The Fourth Circuit has been damaging, and carries the potential to do more damage:

It pushes the envelope, testing the boundaries of conservative doctrine in the area of, say, reasserting states rights over big government. Sometimes, the Supreme Court reins in the Fourth Circuit, reversing its more experimental decisions, but it also upholds them or leaves them alone to become the law of the land.

Some of the 4th Circuit's best-known rulings, upheld by the Supreme Court, include striking down a law allowing rape victims to sue their attackers in federal court and preventing the Food and Drug Administration from regulating tobacco.
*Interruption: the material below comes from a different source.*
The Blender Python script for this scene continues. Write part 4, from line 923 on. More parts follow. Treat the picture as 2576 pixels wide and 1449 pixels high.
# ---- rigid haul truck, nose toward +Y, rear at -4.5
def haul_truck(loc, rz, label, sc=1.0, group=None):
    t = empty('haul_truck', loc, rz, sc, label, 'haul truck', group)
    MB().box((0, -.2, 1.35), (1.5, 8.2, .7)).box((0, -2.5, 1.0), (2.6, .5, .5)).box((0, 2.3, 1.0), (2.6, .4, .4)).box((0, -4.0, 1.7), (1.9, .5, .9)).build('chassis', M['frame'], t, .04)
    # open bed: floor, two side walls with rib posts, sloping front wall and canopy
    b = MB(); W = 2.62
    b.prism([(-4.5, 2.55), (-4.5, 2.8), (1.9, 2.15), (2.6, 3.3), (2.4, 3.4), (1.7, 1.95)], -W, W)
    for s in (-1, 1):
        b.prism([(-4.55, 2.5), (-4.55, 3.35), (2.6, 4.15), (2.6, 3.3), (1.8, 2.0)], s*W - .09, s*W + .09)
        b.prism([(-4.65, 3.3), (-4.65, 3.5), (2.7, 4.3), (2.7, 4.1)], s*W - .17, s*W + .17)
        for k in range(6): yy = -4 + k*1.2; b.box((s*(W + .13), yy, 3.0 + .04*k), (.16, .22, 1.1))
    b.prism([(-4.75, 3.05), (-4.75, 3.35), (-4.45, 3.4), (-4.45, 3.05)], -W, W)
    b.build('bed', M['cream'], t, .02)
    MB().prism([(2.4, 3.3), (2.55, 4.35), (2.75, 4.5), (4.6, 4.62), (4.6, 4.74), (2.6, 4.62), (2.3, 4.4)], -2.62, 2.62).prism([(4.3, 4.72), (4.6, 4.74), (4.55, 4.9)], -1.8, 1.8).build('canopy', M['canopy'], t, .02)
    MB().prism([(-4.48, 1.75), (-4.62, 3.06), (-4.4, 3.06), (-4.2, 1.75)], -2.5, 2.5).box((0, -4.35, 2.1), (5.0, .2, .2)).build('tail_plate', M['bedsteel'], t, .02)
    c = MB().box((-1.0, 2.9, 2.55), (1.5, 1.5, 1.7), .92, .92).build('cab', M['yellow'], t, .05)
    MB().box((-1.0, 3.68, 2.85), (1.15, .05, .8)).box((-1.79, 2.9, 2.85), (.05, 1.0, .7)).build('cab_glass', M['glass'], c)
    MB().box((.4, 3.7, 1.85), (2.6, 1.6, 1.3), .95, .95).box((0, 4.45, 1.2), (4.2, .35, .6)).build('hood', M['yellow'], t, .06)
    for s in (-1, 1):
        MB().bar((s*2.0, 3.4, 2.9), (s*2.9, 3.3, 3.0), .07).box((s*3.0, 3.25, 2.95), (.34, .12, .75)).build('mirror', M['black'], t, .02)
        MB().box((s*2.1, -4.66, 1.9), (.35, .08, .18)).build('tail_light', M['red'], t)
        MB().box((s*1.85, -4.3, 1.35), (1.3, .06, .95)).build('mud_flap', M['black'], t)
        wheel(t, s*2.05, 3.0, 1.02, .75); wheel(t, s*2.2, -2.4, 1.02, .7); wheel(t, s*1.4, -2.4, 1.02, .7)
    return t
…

It's no surprise then, that during the Bush administration, the 4th Circuit has been the court of choice on national security, issuing key rulings that backed the government on the detention of enemy combatants and the prosecution of Sept. 11, 2001, conspirator Zacarias Moussaoui.

Judge Wilkinson is worried:

With four vacancies on our 15-member court, the 4th Circuit may be the best game in town. With the new numbers in the Senate, the temptation is there to go for an ideological makeover.

And naturally, he doesn't want to see that happen.

On one level, he is correct.  The courts should not be full of ideologues.  But in making that comment, Wilkinson has a blind spot to his own ideological makeup.

He's not going anywhere.  But with Obama in office, and a Democrat-controlled Congress, now is the time to provide, not an ideological "makeover", but an ideological course correction to a more balanced Fourth Circuit.

UPDATE:  A comment at Volokh Conspiracy about Wilkinson:

As chief judge of the Fourth Circuit during the Clinton Administration, Wilkinson repeatedly made statements claiming that the Senate should not confirm any Clinton nominees to that court because it would reduce the court's "collegiality." He immediately ceased his objections when Bush took the oath of office.

Now, on the third day of the Obama Administration, Wilkinson warns that President Obama better not nominate any judges who don't agree with Judge J. Harvie Wilkinson. I'd like to know who he thinks he's fooling.